▶ **Written task**: Exact reproduction of the data is required, with images excluded.

____ Data shown

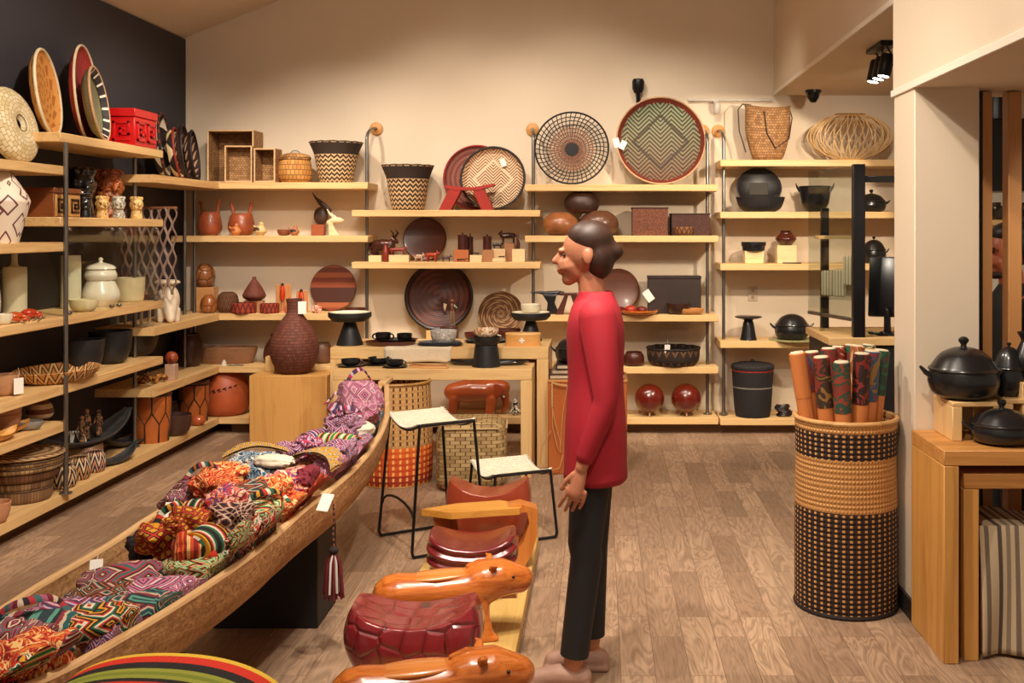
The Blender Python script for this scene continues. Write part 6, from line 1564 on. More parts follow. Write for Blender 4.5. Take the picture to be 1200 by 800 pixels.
K('woven_bag', 'dark red crumpled bag over the zigzag strap end', 372, 558, .71, .07, .06, .035, 0, 'plain', 'mola_red', 'bundle')
K('woven_bag', 'orange crumpled bag between the blue bag and the floral one', 318, 572, .70, .07, .06, .04, 30, 'print', 'fire', 'bundle')
K('woven_bag', 'red bag with black swirls resting on the left rim before the blue bag', 248, 568, .71, .07, .06, .04, -20, 'mola_fine', 'fire', 'bundle')
K('woven_bag', 'pink and orange flowered small bag on top of the red pile', 262, 586, .73, .06, .06, .04, 10, 'print', 'floral', 'bundle')
K('woven_bag', 'black bag with tiny coloured crosses in the middle of the pile', 276, 606, .71, .07, .06, .04, -10, 'diamond', 'mola_dark', 'bundle')
K('woven_bag', 'black and cream braided small bag on the twisted checks', 222, 612, .70, .06, .06, .04, 40, 'diamond', 'multi', 'bundle')
K('woven_bag', 'green and black patterned small bag beside the knitted flower', 306, 628, .68, .06, .06, .035, 15, 'zig', 'green', 'bundle')
K('woven_bag', 'rust and navy small bag above the right rim near the green zigzag bag', 345, 612, .67, .06, .05, .035, -10, 'print', 'multi', 'bundle')
# near: mola pouches
K('embroidered_pouch', 'red-bordered embroidered pouch with green leaf centre near the right rim', 240, 664, .60, .12, .08, .03, 12, 'mola_fine', 'green', 'flat')
K('embroidered_pouch', 'black folded pouch edge below the green-centred one', 205, 674, .58, .09, .06, .03, -10, 'plain', 'mola_dark', 'flat')
K('embroidered_pouch', 'large pink labyrinth pouch bulging against the left side of the canoe', 150, 683, .57, .13, .10, .05, 28, 'mola', 'mola_red', 'flat')
K('embroidered_pouch', 'crimson pouch with white and black triangles by the right rim', 226, 685, .56, .10, .06, .035, 18, 'zig', 'mola_red', 'flat')
K('embroidered_pouch', 'pale labyrinth pouch in the middle of the near pile', 186, 696, .58, .11, .08, .04, 20, 'mola', 'pink', 'flat')
K('embroidered_pouch', 'multicoloured wavy pouch along the right rim, near part of the canoe', 168, 716, .57, .13, .09, .045, 30, 'mola', 'teal', 'flat')
K('embroidered_pouch', 'dark pouch with red scrolls in the middle of the near pile', 125, 702, .58, .10, .07, .04, 12, 'mola_fine', 'mola_dark', 'flat')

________

▶ **Reply to the exercise**:
The Blender Python script for this scene continues. Write part 6, from line 1564 on. More parts follow. Write for Blender 4.5. Take the picture to be 1200 by 800 pixels.
K('woven_bag', 'dark red crumpled bag over the zigzag strap end', 372, 558, .71, .07, .06, .035, 0, 'plain', 'mola_red', 'bundle')
K('woven_bag', 'orange crumpled bag between the blue bag and the floral one', 318, 572, .70, .07, .06, .04, 30, 'print', 'fire', 'bundle')
K('woven_bag', 'red bag with black swirls resting on the left rim before the blue bag', 248, 568, .71, .07, .06, .04, -20, 'mola_fine', 'fire', 'bundle')
K('woven_bag', 'pink and orange flowered small bag on top of the red pile', 262, 586, .73, .06, .06, .04, 10, 'print', 'floral', 'bundle')
K('woven_bag', 'black bag with tiny coloured crosses in the middle of the pile', 276, 606, .71, .07, .06, .04, -10, 'diamond', 'mola_dark', 'bundle')
K('woven_bag', 'black and cream braided small bag on the twisted checks', 222, 612, .70, .06, .06, .04, 40, 'diamond', 'multi', 'bundle')
K('woven_bag', 'green and black patterned small bag beside the knitted flower', 306, 628, .68, .06, .06, .035, 15, 'zig', 'green', 'bundle')
K('woven_bag', 'rust and navy small bag above the right rim near the green zigzag bag', 345, 612, .67, .06, .05, .035, -10, 'print', 'multi', 'bundle')
# near: mola pouches
K('embroidered_pouch', 'red-bordered embroidered pouch with green leaf centre near the right rim', 240, 664, .60, .12, .08, .03, 12, 'mola_fine', 'green', 'flat')
K('embroidered_pouch', 'black folded pouch edge below the green-centred one', 205, 674, .58, .09, .06, .03, -10, 'plain', 'mola_dark', 'flat')
K('embroidered_pouch', 'large pink labyrinth pouch bulging against the left side of the canoe', 150, 683, .57, .13, .10, .05, 28, 'mola', 'mola_red', 'flat')
K('embroidered_pouch', 'crimson pouch with white and black triangles by the right rim', 226, 685, .56, .10, .06, .035, 18, 'zig', 'mola_red', 'flat')
K('embroidered_pouch', 'pale labyrinth pouch in the middle of the near pile', 186, 696, .58, .11, .08, .04, 20, 'mola', 'pink', 'flat')
K('embroidered_pouch', 'multicoloured wavy pouch along the right rim, near part of the canoe', 168, 716, .57, .13, .09, .045, 30, 'mola', 'teal', 'flat')
K('embroidered_pouch', 'dark pouch with red scrolls in the middle of the near pile', 125, 702, .58, .10, .07, .04, 12, 'mola_fine', 'mola_dark', 'flat')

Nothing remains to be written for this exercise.